**WHAT THIS TASK INVOLVES:** Leaving out every picture, copy the lines of the data exactly, from the first through the line containing "bench('green metal bench on the lawn seen".

**PROVIDED RECORDS:**
--------------------

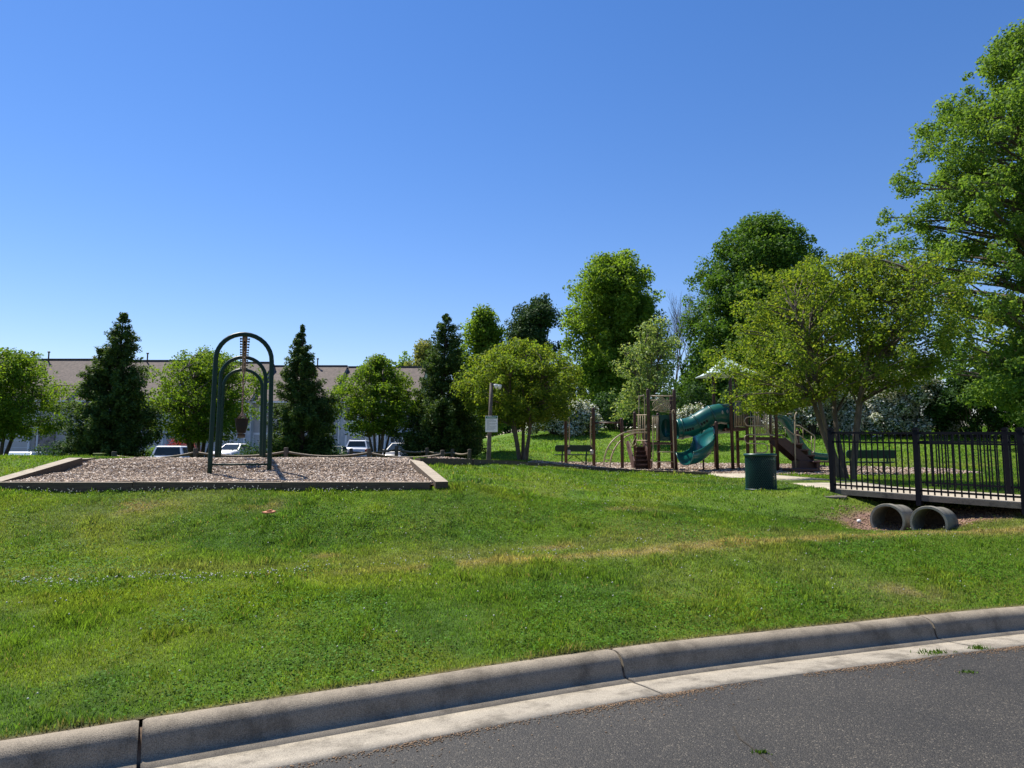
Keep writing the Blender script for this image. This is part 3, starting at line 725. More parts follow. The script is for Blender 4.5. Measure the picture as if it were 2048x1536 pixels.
# ------------------------------------------------------------ benches
def bench(label, c, L, rz=0):
    t = thing('park_bench', label, 'bench', tuple(c), rz, 'green metal benches on the grass')
    mb = MB(); r = .1; hz = .135; poly = []
    for cx, cz, a0 in ((L/2-r, hz-r, 0), (-L/2+r, hz-r, 90), (-L/2+r, -hz+r, 180), (L/2-r, -hz+r, 270)):
        for k in range(5): a = math.radians(a0+k*22.5); poly.append((cx+r*math.cos(a), cz+r*math.sin(a)))
    mb.prism(poly, (0, -.02, .70), (1, 0, 0), (0, -.12, 1), .035); mb.build('backrest', M_BENCH, t)
    mb = MB(); mb.box((0, .24, .44), (L, .34, .045), bev=.015); mb.build('seat', M_BENCH, t)
    for s in (-1, 1):
        mb = MB(); x_ = s*L*.31
        mb.box((x_, .2, .21), (.06, .06, .43)); mb.box((x_, .2, .012), (.1, .5, .02)); mb.build('leg', M_BENCH, t)
        mb = MB(); mb.box((x_, .1, .405), (.055, .34, .03)); mb.box((x_, -.045, .53), (.055, .03, .28)); mb.build('bracket', M_BENCH, t)
        mb = MB(); mb.tube([(s*.03, .2, .41), (s*L*.29, .2, .06)], .015, 6); mb.build('brace', M_BENCH, t)
    return t
bench('green metal bench on the lawn behind the two left posts of the play structure', P(1149, 931, 28.5), 1.6)
bench('green metal bench on the lawn seen through the near railing', P(1744, 952, 22.5), 1.62)

# ------------------------------------------------------------ play structure
PG = P(1400, 941, 25)
play = thing('play_structure', 'brown and beige play structure with teal tube, slides, stairs and a pale canopy', 'play structure', tuple(PG))
def Q(px, py, d): return P(px, py, d)-PG
def post(px, top, bot, d, r=.06):
    b = Q(px, bot, d); tz = Q(px, top, d).z
    mb = MB(); mb.lathe([(r, -.2), (r, tz-b.z-.05), (r*.9, tz-b.z-.015), (r*.5, tz-b.z), (.0, tz-b.z+.003)], b, 12, capt=False)
    return mb.build('post', M_BRPOST, play)
for a in ((1132, 815, 931, 26), (1188, 815, 937, 25), (1245, 836, 941, 24.5), (1271, 824, 934, 26.2), (1299, 778, 941, 24.6), (1352, 779, 942, 24.6), (1318, 826, 937, 26), (1345, 790, 938, 25.8),
          (1435, 843, 938, 24.7), (1466, 752, 941, 24.6), (1477, 748, 940, 25.9), (1432, 752, 936, 26), (1497, 788, 942, 24.4), (1511, 840, 938, 25.7), (1545, 804, 941, 25.7), (1556, 801, 944, 24.2), (1598, 860, 937, 25.2)):
    post(*a)
def bar(pts, r=.02, name='rail', mat=None, n=8):
    mb = MB(); mb.tube([Q(*p) for p in pts], r, n); return mb.build(name, mat or M_BEIGE, play)
def smoothp(pts, n=6):
    v = [Vector(p) for p in pts]; out = []
    for i in range(len(v)-1):
        p0, p1, p2, p3 = v[max(i-1, 0)], v[i], v[i+1], v[min(i+2, len(v)-1)]
        for k in range(n):
            t_ = k/n; out.append(.5*((2*p1)+(p2-p0)*t_+(2*p0-5*p1+4*p2-p3)*t_*t_+(3*p1-p0-3*p2+p3)*t_**3))
    out.append(v[-1]); return [tuple(p) for p in out]
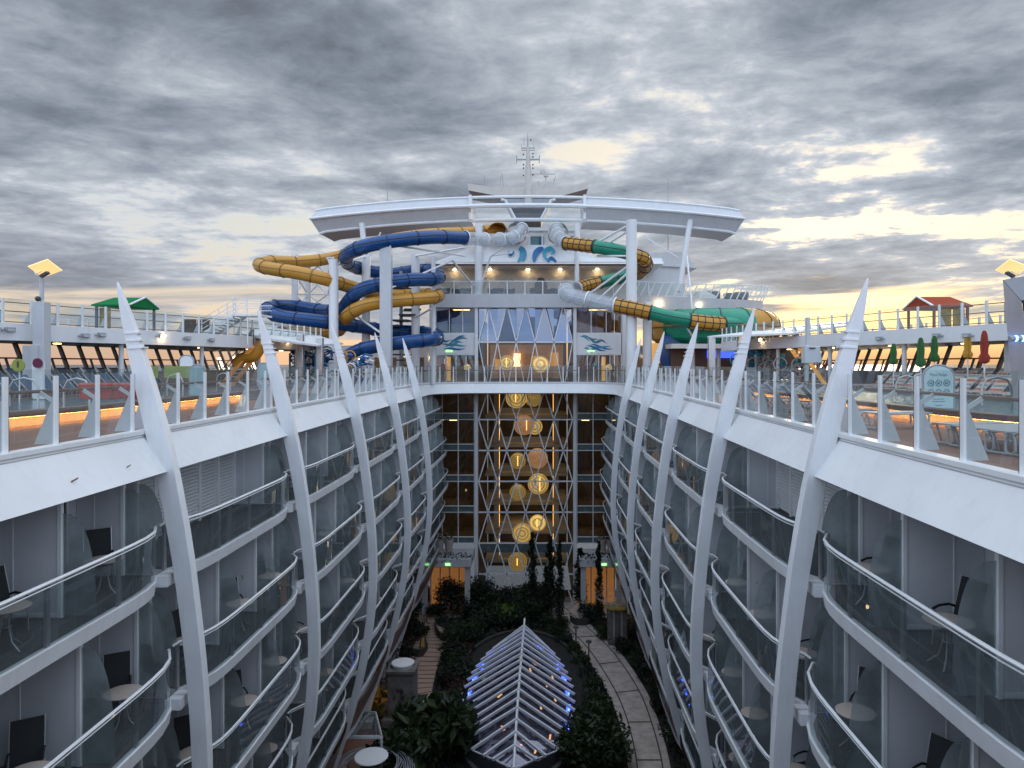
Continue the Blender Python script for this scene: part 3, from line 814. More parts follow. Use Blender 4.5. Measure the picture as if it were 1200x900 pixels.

--------------------

**FULL RESPONSE:**
Keep writing the Blender script for this image. This is part 3, starting at line 725. More parts follow. The script is for Blender 4.5. Measure the picture as if it were 2048x1536 pixels.
# ------------------------------------------------------------ benches
def bench(label, c, L, rz=0):
    t = thing('park_bench', label, 'bench', tuple(c), rz, 'green metal benches on the grass')
    mb = MB(); r = .1; hz = .135; poly = []
    for cx, cz, a0 in ((L/2-r, hz-r, 0), (-L/2+r, hz-r, 90), (-L/2+r, -hz+r, 180), (L/2-r, -hz+r, 270)):
        for k in range(5): a = math.radians(a0+k*22.5); poly.append((cx+r*math.cos(a), cz+r*math.sin(a)))
    mb.prism(poly, (0, -.02, .70), (1, 0, 0), (0, -.12, 1), .035); mb.build('backrest', M_BENCH, t)
    mb = MB(); mb.box((0, .24, .44), (L, .34, .045), bev=.015); mb.build('seat', M_BENCH, t)
    for s in (-1, 1):
        mb = MB(); x_ = s*L*.31
        mb.box((x_, .2, .21), (.06, .06, .43)); mb.box((x_, .2, .012), (.1, .5, .02)); mb.build('leg', M_BENCH, t)
        mb = MB(); mb.box((x_, .1, .405), (.055, .34, .03)); mb.box((x_, -.045, .53), (.055, .03, .28)); mb.build('bracket', M_BENCH, t)
        mb = MB(); mb.tube([(s*.03, .2, .41), (s*L*.29, .2, .06)], .015, 6); mb.build('brace', M_BENCH, t)
    return t
bench('green metal bench on the lawn behind the two left posts of the play structure', P(1149, 931, 28.5), 1.6)
bench('green metal bench on the lawn seen through the near railing', P(1744, 952, 22.5), 1.62)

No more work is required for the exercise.